*INSTRUCTIONS FOR THE TASK*:
Output the material exactly, but drop every image it holds.
^^^^^^^^^^^^^^^^
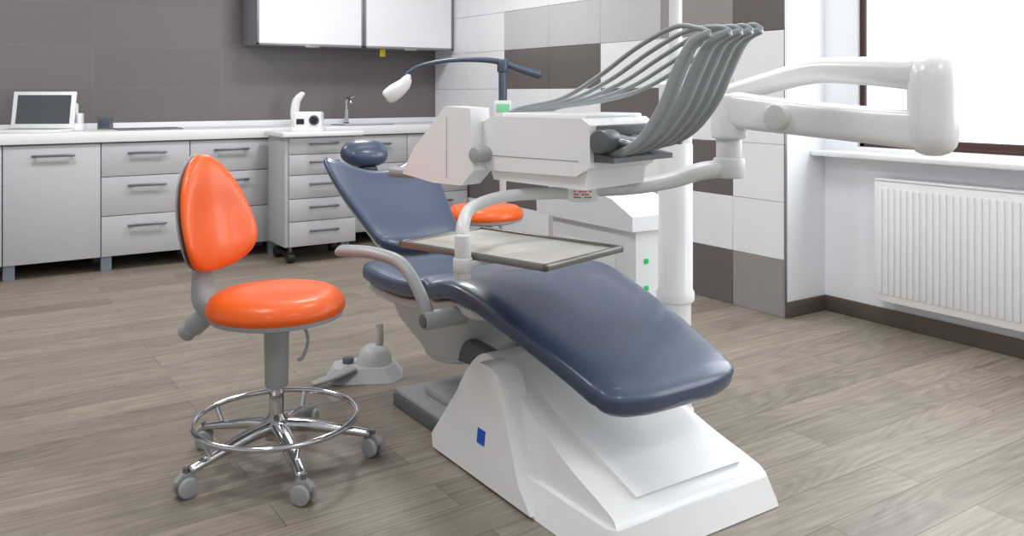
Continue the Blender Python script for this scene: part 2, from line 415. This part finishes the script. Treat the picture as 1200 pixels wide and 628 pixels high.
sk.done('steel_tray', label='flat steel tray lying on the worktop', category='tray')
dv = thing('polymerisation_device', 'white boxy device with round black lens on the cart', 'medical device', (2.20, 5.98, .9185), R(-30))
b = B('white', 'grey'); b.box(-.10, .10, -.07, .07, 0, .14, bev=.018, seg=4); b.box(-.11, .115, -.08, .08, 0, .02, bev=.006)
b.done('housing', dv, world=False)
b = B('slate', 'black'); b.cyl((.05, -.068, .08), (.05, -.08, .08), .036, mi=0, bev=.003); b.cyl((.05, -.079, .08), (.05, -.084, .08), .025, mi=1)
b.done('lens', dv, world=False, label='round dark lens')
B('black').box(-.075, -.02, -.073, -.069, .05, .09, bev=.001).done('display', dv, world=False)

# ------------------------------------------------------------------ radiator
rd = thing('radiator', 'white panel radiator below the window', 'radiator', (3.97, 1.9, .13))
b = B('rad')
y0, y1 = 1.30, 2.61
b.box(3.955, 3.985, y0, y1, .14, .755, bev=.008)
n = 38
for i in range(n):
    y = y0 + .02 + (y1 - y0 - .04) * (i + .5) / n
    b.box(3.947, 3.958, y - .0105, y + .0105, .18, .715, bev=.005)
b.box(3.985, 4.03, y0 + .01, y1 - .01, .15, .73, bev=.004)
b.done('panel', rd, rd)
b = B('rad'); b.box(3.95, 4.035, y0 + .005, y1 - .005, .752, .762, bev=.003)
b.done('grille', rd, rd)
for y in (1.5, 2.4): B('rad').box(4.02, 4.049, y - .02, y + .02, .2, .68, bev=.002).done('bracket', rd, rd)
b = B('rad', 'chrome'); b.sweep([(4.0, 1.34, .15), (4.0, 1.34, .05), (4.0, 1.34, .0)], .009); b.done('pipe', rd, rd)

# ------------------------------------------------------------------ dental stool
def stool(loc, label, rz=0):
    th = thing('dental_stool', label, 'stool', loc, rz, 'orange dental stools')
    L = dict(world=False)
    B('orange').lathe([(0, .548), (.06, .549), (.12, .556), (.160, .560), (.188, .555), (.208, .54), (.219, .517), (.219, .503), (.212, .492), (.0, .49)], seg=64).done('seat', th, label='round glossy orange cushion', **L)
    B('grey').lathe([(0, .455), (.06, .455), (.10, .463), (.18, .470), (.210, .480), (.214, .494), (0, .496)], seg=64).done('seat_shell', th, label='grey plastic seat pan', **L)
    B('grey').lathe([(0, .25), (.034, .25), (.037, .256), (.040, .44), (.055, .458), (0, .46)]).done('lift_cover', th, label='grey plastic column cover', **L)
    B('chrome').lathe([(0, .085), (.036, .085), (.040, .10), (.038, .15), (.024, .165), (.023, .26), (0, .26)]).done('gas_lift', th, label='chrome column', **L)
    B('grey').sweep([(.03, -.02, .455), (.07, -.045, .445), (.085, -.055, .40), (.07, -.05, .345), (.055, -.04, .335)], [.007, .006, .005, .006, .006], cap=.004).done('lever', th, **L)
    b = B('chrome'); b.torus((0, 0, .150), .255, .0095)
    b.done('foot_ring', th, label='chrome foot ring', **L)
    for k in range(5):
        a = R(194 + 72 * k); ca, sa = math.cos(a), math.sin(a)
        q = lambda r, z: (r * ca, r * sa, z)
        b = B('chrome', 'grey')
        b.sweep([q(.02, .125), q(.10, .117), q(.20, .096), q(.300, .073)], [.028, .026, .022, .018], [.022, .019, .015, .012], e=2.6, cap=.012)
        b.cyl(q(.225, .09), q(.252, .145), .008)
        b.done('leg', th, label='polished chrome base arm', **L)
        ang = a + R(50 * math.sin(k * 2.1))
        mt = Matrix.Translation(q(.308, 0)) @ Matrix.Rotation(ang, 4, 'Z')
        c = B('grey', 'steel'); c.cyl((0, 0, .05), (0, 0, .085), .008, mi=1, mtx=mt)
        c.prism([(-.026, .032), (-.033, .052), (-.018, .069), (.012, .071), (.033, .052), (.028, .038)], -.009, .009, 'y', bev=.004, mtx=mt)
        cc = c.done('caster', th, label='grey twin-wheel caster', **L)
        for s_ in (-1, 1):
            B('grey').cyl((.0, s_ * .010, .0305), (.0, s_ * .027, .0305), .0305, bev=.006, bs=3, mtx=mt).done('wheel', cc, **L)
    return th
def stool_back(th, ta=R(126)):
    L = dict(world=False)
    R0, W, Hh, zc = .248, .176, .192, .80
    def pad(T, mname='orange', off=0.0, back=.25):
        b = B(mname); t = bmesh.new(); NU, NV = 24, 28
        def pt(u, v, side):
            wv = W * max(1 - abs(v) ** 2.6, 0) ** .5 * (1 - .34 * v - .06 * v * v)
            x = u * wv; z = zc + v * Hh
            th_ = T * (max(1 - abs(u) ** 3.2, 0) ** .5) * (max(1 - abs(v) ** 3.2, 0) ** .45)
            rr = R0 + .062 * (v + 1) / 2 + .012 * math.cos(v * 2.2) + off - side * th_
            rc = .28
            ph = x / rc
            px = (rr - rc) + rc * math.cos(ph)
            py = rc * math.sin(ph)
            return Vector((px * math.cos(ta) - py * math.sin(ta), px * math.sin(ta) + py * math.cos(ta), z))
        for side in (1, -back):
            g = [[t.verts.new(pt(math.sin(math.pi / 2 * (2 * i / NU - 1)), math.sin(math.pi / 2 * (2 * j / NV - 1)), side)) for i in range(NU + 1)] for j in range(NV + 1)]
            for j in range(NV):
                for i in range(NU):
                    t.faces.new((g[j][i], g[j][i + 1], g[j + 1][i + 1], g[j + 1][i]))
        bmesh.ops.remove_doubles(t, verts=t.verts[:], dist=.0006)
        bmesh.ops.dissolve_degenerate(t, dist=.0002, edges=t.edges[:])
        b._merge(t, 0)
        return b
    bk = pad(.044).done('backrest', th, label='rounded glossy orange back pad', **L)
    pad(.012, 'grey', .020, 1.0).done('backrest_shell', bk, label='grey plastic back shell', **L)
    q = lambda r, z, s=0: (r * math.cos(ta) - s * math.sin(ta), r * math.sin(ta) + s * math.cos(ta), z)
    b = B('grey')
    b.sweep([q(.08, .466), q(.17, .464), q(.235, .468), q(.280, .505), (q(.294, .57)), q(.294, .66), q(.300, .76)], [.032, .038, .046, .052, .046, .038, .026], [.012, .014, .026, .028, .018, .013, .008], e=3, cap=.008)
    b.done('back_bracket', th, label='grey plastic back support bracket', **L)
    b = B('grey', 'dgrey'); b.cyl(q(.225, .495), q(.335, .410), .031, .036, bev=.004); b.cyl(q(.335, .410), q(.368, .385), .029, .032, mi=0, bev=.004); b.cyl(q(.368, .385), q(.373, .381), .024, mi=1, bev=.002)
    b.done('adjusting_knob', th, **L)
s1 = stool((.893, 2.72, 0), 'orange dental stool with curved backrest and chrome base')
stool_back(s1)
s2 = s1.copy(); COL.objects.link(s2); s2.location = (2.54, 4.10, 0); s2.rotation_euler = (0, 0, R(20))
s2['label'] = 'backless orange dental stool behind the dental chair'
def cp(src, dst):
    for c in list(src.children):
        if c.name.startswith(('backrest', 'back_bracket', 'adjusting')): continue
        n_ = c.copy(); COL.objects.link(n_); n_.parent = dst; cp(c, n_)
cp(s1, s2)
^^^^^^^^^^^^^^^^
*OUTPUT FOR THIS EXERCISE*:
Continue the Blender Python script for this scene: part 2, from line 415. This part finishes the script. Treat the picture as 1200 pixels wide and 628 pixels high.
sk.done('steel_tray', label='flat steel tray lying on the worktop', category='tray')
dv = thing('polymerisation_device', 'white boxy device with round black lens on the cart', 'medical device', (2.20, 5.98, .9185), R(-30))
b = B('white', 'grey'); b.box(-.10, .10, -.07, .07, 0, .14, bev=.018, seg=4); b.box(-.11, .115, -.08, .08, 0, .02, bev=.006)
b.done('housing', dv, world=False)
b = B('slate', 'black'); b.cyl((.05, -.068, .08), (.05, -.08, .08), .036, mi=0, bev=.003); b.cyl((.05, -.079, .08), (.05, -.084, .08), .025, mi=1)
b.done('lens', dv, world=False, label='round dark lens')
B('black').box(-.075, -.02, -.073, -.069, .05, .09, bev=.001).done('display', dv, world=False)

# ------------------------------------------------------------------ radiator
rd = thing('radiator', 'white panel radiator below the window', 'radiator', (3.97, 1.9, .13))
b = B('rad')
y0, y1 = 1.30, 2.61
b.box(3.955, 3.985, y0, y1, .14, .755, bev=.008)
n = 38
for i in range(n):
    y = y0 + .02 + (y1 - y0 - .04) * (i + .5) / n
    b.box(3.947, 3.958, y - .0105, y + .0105, .18, .715, bev=.005)
b.box(3.985, 4.03, y0 + .01, y1 - .01, .15, .73, bev=.004)
b.done('panel', rd, rd)
b = B('rad'); b.box(3.95, 4.035, y0 + .005, y1 - .005, .752, .762, bev=.003)
b.done('grille', rd, rd)
for y in (1.5, 2.4): B('rad').box(4.02, 4.049, y - .02, y + .02, .2, .68, bev=.002).done('bracket', rd, rd)
b = B('rad', 'chrome'); b.sweep([(4.0, 1.34, .15), (4.0, 1.34, .05), (4.0, 1.34, .0)], .009); b.done('pipe', rd, rd)

# ------------------------------------------------------------------ dental stool
def stool(loc, label, rz=0):
    th = thing('dental_stool', label, 'stool', loc, rz, 'orange dental stools')
    L = dict(world=False)
    B('orange').lathe([(0, .548), (.06, .549), (.12, .556), (.160, .560), (.188, .555), (.208, .54), (.219, .517), (.219, .503), (.212, .492), (.0, .49)], seg=64).done('seat', th, label='round glossy orange cushion', **L)
    B('grey').lathe([(0, .455), (.06, .455), (.10, .463), (.18, .470), (.210, .480), (.214, .494), (0, .496)], seg=64).done('seat_shell', th, label='grey plastic seat pan', **L)
    B('grey').lathe([(0, .25), (.034, .25), (.037, .256), (.040, .44), (.055, .458), (0, .46)]).done('lift_cover', th, label='grey plastic column cover', **L)
    B('chrome').lathe([(0, .085), (.036, .085), (.040, .10), (.038, .15), (.024, .165), (.023, .26), (0, .26)]).done('gas_lift', th, label='chrome column', **L)
    B('grey').sweep([(.03, -.02, .455), (.07, -.045, .445), (.085, -.055, .40), (.07, -.05, .345), (.055, -.04, .335)], [.007, .006, .005, .006, .006], cap=.004).done('lever', th, **L)
    b = B('chrome'); b.torus((0, 0, .150), .255, .0095)
    b.done('foot_ring', th, label='chrome foot ring', **L)
    for k in range(5):
        a = R(194 + 72 * k); ca, sa = math.cos(a), math.sin(a)
        q = lambda r, z: (r * ca, r * sa, z)
        b = B('chrome', 'grey')
        b.sweep([q(.02, .125), q(.10, .117), q(.20, .096), q(.300, .073)], [.028, .026, .022, .018], [.022, .019, .015, .012], e=2.6, cap=.012)
        b.cyl(q(.225, .09), q(.252, .145), .008)
        b.done('leg', th, label='polished chrome base arm', **L)
        ang = a + R(50 * math.sin(k * 2.1))
        mt = Matrix.Translation(q(.308, 0)) @ Matrix.Rotation(ang, 4, 'Z')
        c = B('grey', 'steel'); c.cyl((0, 0, .05), (0, 0, .085), .008, mi=1, mtx=mt)
        c.prism([(-.026, .032), (-.033, .052), (-.018, .069), (.012, .071), (.033, .052), (.028, .038)], -.009, .009, 'y', bev=.004, mtx=mt)
        cc = c.done('caster', th, label='grey twin-wheel caster', **L)
        for s_ in (-1, 1):
            B('grey').cyl((.0, s_ * .010, .0305), (.0, s_ * .027, .0305), .0305, bev=.006, bs=3, mtx=mt).done('wheel', cc, **L)
    return th
def stool_back(th, ta=R(126)):
    L = dict(world=False)
    R0, W, Hh, zc = .248, .176, .192, .80
    def pad(T, mname='orange', off=0.0, back=.25):
        b = B(mname); t = bmesh.new(); NU, NV = 24, 28
        def pt(u, v, side):
            wv = W * max(1 - abs(v) ** 2.6, 0) ** .5 * (1 - .34 * v - .06 * v * v)
            x = u * wv; z = zc + v * Hh
            th_ = T * (max(1 - abs(u) ** 3.2, 0) ** .5) * (max(1 - abs(v) ** 3.2, 0) ** .45)
            rr = R0 + .062 * (v + 1) / 2 + .012 * math.cos(v * 2.2) + off - side * th_
            rc = .28
            ph = x / rc
            px = (rr - rc) + rc * math.cos(ph)
            py = rc * math.sin(ph)
            return Vector((px * math.cos(ta) - py * math.sin(ta), px * math.sin(ta) + py * math.cos(ta), z))
        for side in (1, -back):
            g = [[t.verts.new(pt(math.sin(math.pi / 2 * (2 * i / NU - 1)), math.sin(math.pi / 2 * (2 * j / NV - 1)), side)) for i in range(NU + 1)] for j in range(NV + 1)]
            for j in range(NV):
                for i in range(NU):
                    t.faces.new((g[j][i], g[j][i + 1], g[j + 1][i + 1], g[j + 1][i]))
        bmesh.ops.remove_doubles(t, verts=t.verts[:], dist=.0006)
        bmesh.ops.dissolve_degenerate(t, dist=.0002, edges=t.edges[:])
        b._merge(t, 0)
        return b
    bk = pad(.044).done('backrest', th, label='rounded glossy orange back pad', **L)
    pad(.012, 'grey', .020, 1.0).done('backrest_shell', bk, label='grey plastic back shell', **L)
    q = lambda r, z, s=0: (r * math.cos(ta) - s * math.sin(ta), r * math.sin(ta) + s * math.cos(ta), z)
    b = B('grey')
    b.sweep([q(.08, .466), q(.17, .464), q(.235, .468), q(.280, .505), (q(.294, .57)), q(.294, .66), q(.300, .76)], [.032, .038, .046, .052, .046, .038, .026], [.012, .014, .026, .028, .018, .013, .008], e=3, cap=.008)
    b.done('back_bracket', th, label='grey plastic back support bracket', **L)
    b = B('grey', 'dgrey'); b.cyl(q(.225, .495), q(.335, .410), .031, .036, bev=.004); b.cyl(q(.335, .410), q(.368, .385), .029, .032, mi=0, bev=.004); b.cyl(q(.368, .385), q(.373, .381), .024, mi=1, bev=.002)
    b.done('adjusting_knob', th, **L)
s1 = stool((.893, 2.72, 0), 'orange dental stool with curved backrest and chrome base')
stool_back(s1)
s2 = s1.copy(); COL.objects.link(s2); s2.location = (2.54, 4.10, 0); s2.rotation_euler = (0, 0, R(20))
s2['label'] = 'backless orange dental stool behind the dental chair'
def cp(src, dst):
    for c in list(src.children):
        if c.name.startswith(('backrest', 'back_bracket', 'adjusting')): continue
        n_ = c.copy(); COL.objects.link(n_); n_.parent = dst; cp(c, n_)
cp(s1, s2)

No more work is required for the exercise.